The Chilean film No was one of this year's Oscar nominees for Best Foreign-Language Film. It's a movie about an advertising campaign, and if that has you envisioning a sort of South American Mad Men, lord, are you in for a world of disappointment.
In 1988, under domestic and international pressure, dictator/president Augusto Pinochet agreed to a national election on whether he should continue in office for another eight years; it was to be a simple yes/no vote, and No tells the story of the campaign for the "no" side.
Each side was given 15 minutes of uninterrupted TV time each day to present its case, and the multiple anti-Pinochet political parties turned to TV ad writer Rene Saavedra (Gael Garcia Bernal) to help create their campaign.

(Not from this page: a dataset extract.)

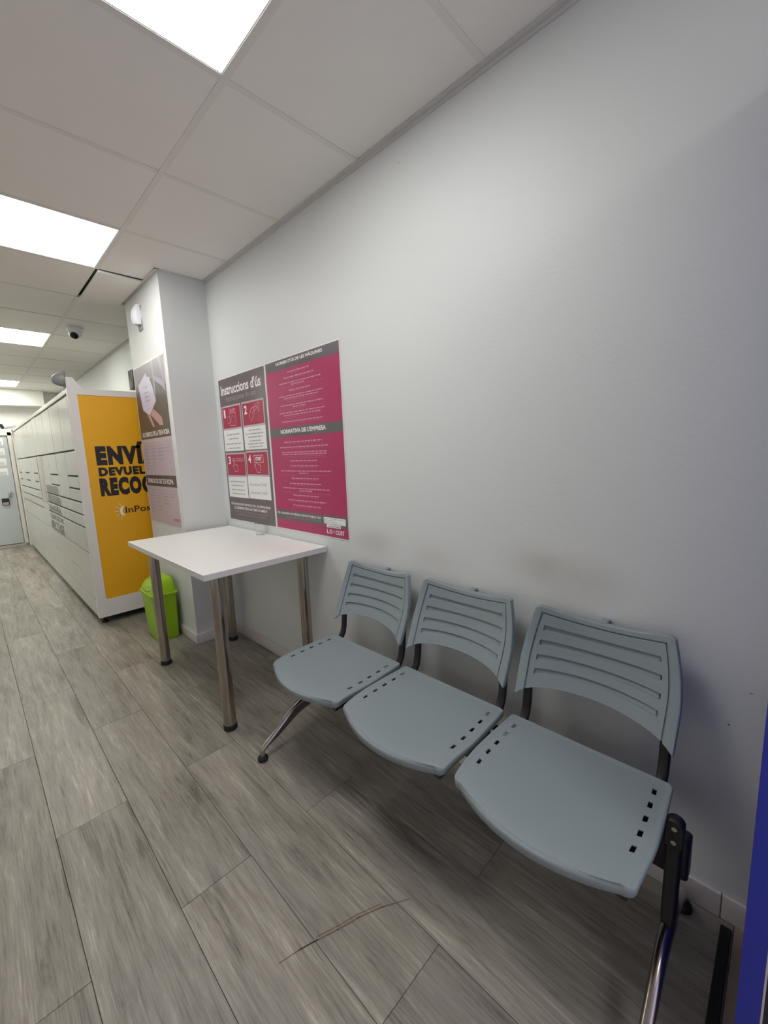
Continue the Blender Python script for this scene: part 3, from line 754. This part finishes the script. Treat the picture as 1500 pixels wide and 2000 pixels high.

The politicians wanted to do a dry, scary recitation of the facts -- this many people executed, this many people "disappeared," this many people exiled -- thinking that this would be the only chance they'd ever had to present that case on national television.
Saavedra argued that facts, especially depressing ones, wouldn't "sell" and that the campaign was sure to lose with that approach. Instead, he proposed a peppy, optimistic campaign built around a sappy jingle ("Chile, happiness is coming"), imagery of picnics and rainbows and happy children, and bad Laugh-In sketches.
That conflict, and that clash of styles, would have made a really interesting movie, but it's dismissed in about ten minutes so that we can watch lots of the ads and be fed a tepid thriller plot about whether Saavedra's family is in danger as a result of his work. Also pushed to the background is the tension between Saavedra and his liberal friends, many of whom believe that the election is rigged, and that by taking part, Saavedra is only lending legitimacy to an inherently corrupt process.
Chile voted to get rid of Pinochet (it's really not a spoiler if it's a 25-year-old historical event, right?), but -- and here is one of the movie's major flaws -- we're not told anything that convinces us that this campaign is at all responsible for Chile's vote to oust Pinochet. This lack of information, to be sure, is not the fault of the filmmakers -- I would imagine that a regime as repressive as that of Pinochet was not a hospitable place for pre-election polling -- but it does leave us feeling that we've watched a lot of sound and fury without knowing what, if anything, it accomplished.
The look of the movie is interesting; it's shot using cameras and film stock from the 80s, so the period footage, including ads from the "no" campaign, blends seamlessly with the new footage. But that is the most interesting thing about the movie, which ignores its most promising ideas in favor of letting us hear the "Chile, happiness is coming" jingle about 18,000 times.